つまりは、いくらノートをとって学んだ気になったとしても勇気を持って行動して自分を変化させようともしない人ではとてもそれでは学問求道をしている人とは言い難いということ。

これでは、単にどこかの学校で勉強して見栄えの良い優等生はできてもとても道の実践で世の中に事を為す人にはなりそうもない。そして自分で本質を掴もうともせず、誰かの受け売りでさも自分が偉くなった気になり、本来、あるべき努力を怠れば、人心を惑わす不逞の輩ということにもならないだろうか。

常に、カグヤでは実践躬行が第一の道の入り口。

理屈ではなく、自分がまるで赤ん坊のような嬰児の素直な心で求道の師の言葉に心底耳を傾け、邪念を取り払われた澄んだ心と言葉を吸収し、自立することが何よりも子どもたちの模範となる。

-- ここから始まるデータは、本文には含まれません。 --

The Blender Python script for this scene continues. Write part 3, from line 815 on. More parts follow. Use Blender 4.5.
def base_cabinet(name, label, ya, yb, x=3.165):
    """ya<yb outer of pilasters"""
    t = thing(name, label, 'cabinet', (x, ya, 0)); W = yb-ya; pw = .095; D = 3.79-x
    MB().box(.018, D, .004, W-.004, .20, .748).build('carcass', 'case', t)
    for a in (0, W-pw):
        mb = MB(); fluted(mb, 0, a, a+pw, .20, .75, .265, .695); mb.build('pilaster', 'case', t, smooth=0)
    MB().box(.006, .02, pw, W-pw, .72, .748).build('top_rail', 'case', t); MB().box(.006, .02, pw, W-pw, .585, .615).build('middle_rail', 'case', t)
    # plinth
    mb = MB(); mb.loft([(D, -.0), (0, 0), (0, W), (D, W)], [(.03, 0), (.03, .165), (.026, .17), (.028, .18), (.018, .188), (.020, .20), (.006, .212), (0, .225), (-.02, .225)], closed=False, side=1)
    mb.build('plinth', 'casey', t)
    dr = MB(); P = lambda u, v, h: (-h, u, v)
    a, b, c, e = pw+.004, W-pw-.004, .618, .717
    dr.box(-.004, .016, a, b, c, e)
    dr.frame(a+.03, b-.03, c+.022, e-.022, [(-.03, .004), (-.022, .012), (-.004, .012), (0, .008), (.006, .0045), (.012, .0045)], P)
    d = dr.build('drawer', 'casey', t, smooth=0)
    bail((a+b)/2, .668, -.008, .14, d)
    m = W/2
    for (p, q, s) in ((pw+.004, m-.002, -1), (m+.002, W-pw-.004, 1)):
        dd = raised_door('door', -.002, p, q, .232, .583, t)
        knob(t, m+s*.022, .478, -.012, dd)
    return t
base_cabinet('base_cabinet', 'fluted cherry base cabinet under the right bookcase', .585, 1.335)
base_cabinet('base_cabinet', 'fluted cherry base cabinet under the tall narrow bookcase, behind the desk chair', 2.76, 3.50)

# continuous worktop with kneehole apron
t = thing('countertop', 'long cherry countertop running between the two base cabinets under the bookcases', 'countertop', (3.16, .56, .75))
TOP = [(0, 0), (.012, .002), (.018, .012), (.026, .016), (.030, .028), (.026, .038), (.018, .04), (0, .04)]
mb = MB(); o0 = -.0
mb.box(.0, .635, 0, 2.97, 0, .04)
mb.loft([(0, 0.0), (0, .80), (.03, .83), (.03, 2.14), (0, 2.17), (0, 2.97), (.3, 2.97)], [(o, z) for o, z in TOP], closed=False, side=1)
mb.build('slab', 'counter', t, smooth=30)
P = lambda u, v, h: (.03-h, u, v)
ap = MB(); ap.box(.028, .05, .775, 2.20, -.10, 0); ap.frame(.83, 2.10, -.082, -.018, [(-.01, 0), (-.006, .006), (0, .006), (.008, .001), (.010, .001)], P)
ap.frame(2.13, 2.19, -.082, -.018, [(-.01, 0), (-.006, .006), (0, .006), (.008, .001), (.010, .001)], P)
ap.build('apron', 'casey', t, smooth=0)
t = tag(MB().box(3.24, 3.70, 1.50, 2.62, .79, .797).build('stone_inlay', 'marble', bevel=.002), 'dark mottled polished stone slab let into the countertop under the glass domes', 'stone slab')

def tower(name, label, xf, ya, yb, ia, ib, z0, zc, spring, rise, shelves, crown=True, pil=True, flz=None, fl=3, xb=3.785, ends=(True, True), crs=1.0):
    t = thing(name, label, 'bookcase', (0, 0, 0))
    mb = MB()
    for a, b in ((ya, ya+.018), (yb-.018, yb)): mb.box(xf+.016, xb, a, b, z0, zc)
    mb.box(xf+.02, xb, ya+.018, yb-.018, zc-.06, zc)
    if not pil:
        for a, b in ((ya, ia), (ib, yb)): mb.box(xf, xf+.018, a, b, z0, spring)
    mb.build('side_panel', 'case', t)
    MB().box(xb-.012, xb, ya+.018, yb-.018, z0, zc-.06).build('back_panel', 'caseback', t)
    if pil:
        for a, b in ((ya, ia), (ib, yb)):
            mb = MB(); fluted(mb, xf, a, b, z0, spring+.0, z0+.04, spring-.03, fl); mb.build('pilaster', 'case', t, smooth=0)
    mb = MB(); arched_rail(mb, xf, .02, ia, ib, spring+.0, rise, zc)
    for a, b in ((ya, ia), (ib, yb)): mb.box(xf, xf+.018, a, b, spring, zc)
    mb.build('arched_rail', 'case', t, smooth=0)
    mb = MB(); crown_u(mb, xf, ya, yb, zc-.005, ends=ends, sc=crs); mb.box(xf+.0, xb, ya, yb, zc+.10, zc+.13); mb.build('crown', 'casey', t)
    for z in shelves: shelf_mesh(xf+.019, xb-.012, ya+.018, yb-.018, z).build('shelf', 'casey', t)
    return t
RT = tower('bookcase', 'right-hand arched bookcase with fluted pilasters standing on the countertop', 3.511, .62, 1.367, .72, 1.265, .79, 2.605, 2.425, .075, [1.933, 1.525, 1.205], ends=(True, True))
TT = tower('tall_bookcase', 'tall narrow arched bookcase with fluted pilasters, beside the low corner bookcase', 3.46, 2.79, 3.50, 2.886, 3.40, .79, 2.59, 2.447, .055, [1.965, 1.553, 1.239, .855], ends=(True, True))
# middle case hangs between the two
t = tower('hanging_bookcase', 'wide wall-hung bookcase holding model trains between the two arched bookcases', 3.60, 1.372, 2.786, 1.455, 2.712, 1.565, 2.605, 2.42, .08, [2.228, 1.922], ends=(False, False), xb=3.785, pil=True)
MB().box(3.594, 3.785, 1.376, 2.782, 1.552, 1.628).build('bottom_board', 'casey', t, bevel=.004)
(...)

自らの脚で道を歩み、自らの生命力で自分を活かすことでしか世の中で独立自尊し天命を全うすることはできないと私は思う。

本来の学問や求道というものは、このカグヤ道のコンサルタントの中に在るミッションが迸るものでなければならない。

その正しい実践を素直に積んでいけることを祈ってやまない。